Com um ritmo leve e aprazível, e
contando com o que de fato são breves participações especiais de Scarlett
Johansson (como Janet Leigh), Jessica Biel (Vera Miles), Toni Collette, Richard
Portnow, Danny Huston, Ralph Macchio e Kurtwood Smith, Hitchcock agrada aos
olhos e ao espírito, remetendo ao auge de um cineasta que sempre visou a
satisfação de seu público, mesmo que o fizesse aterrorizando-o. E conseguiu
isso com Psicose, um filme perfeito que ainda tem enorme impacto, ajudado por
uma equipe genial (Bernard Herrmann, Saul Bass, todo o elenco, etc.). E, claro,
contando com a ajuda da eterna Alma Reville, que foi quem impulsionou sua
carreira desde o início, quando ele era um reles ilustrador de intertítulos de
uma sucursal da Paramount na Inglaterra no princípio da década de 20. Mas por
volta de 1960, ele já era um figurão, e convenceu a própria Paramount a
ajudá-lo na produção deste clássico. Sacha Gervasi consegue mostrar um pouco
desse homem, da mulher que sempre o defendeu de tudo (principalmente de seus
próprios temores e neuroses), e também alguns aspectos da produção de um de
seus maiores filmes. Mas não consegue nem de perto a contundência que
conseguira com o documentário Anvil: The story of Anvil (um fascinante
acompanhamento de uma banda de metaleiros que prossegue por décadas no
anonimato). Ele deixa um gostinho de “quero mais” no espectador, e uma sensação
de que quis mais imprimir a lenda do que contar a história real do diretor. Junto
com The girl, este Hitchcock acaba funcionando de forma complementar para o público,
pois as lacunas deste filme são os méritos do outro, e vice-versa. Não foi
feito o filme definitivo sobre o célebre diretor inglês ainda, mas ambos tem o seu lugar e
cumprem o papel de peças que ajudam a tentar completar o quebra-cabeças que foi
o enigmático e taciturno Alfred Hitchcock.
3 comentários:
Achei um tanto quanto decepcionante. O foco está voltado muito mais para a crise conjugal do casal Hitchcock, envolvendo um possível adultério da Alma, do que para a produção de Psicose e, principalmente, para o talento do diretor, que aparece mais como uma mente perturbada e frágil, que se apoia integralmente na esposa para dar cada passo. Sei que ela foi fundamental em sua carreira, mas fiquei com a impressão de que houve um certo exagero aqui, quase deixando, nas entrelinhas, a ideia de que ela era a verdadeira alma (com o perdão do trocadilho) de todo o sucesso que o Alfred alcançou.

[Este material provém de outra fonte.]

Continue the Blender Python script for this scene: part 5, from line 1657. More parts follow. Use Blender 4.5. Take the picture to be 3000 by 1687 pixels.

Eu já fui ver este filme com expectativas mais reduzidas, já sabedor de uma certa rejeição que ele sofreu nos EUA. Acho que isso ajudou a que o achasse agradável, mas de fato é um filme que não elucida nada de novo na vida dele.
A Alma Reville foi muito importante para ele sim, era o Norte na bússola do Hitchcock, quem lhe dava sustentação. Claro que o Hitchcock era o mais importante ali, mas sem ela ele ficaria meio perdido, ele buscava o tempo todo sua opinião, e o Hitchcock era uma pessoa emocionalmente muito instável. Não sou desses que necessariamente acha que "por trás de um grande homem sempre está uma grande mulher", porque em alguns casos as esposas podem até atrapalhar os maridos (e, claro, o contrário também existe, maridos que atrapalham grandes mulheres). Mas no caso de Hitchcock e Alma Reville, acho que este ditado se aplica mesmo.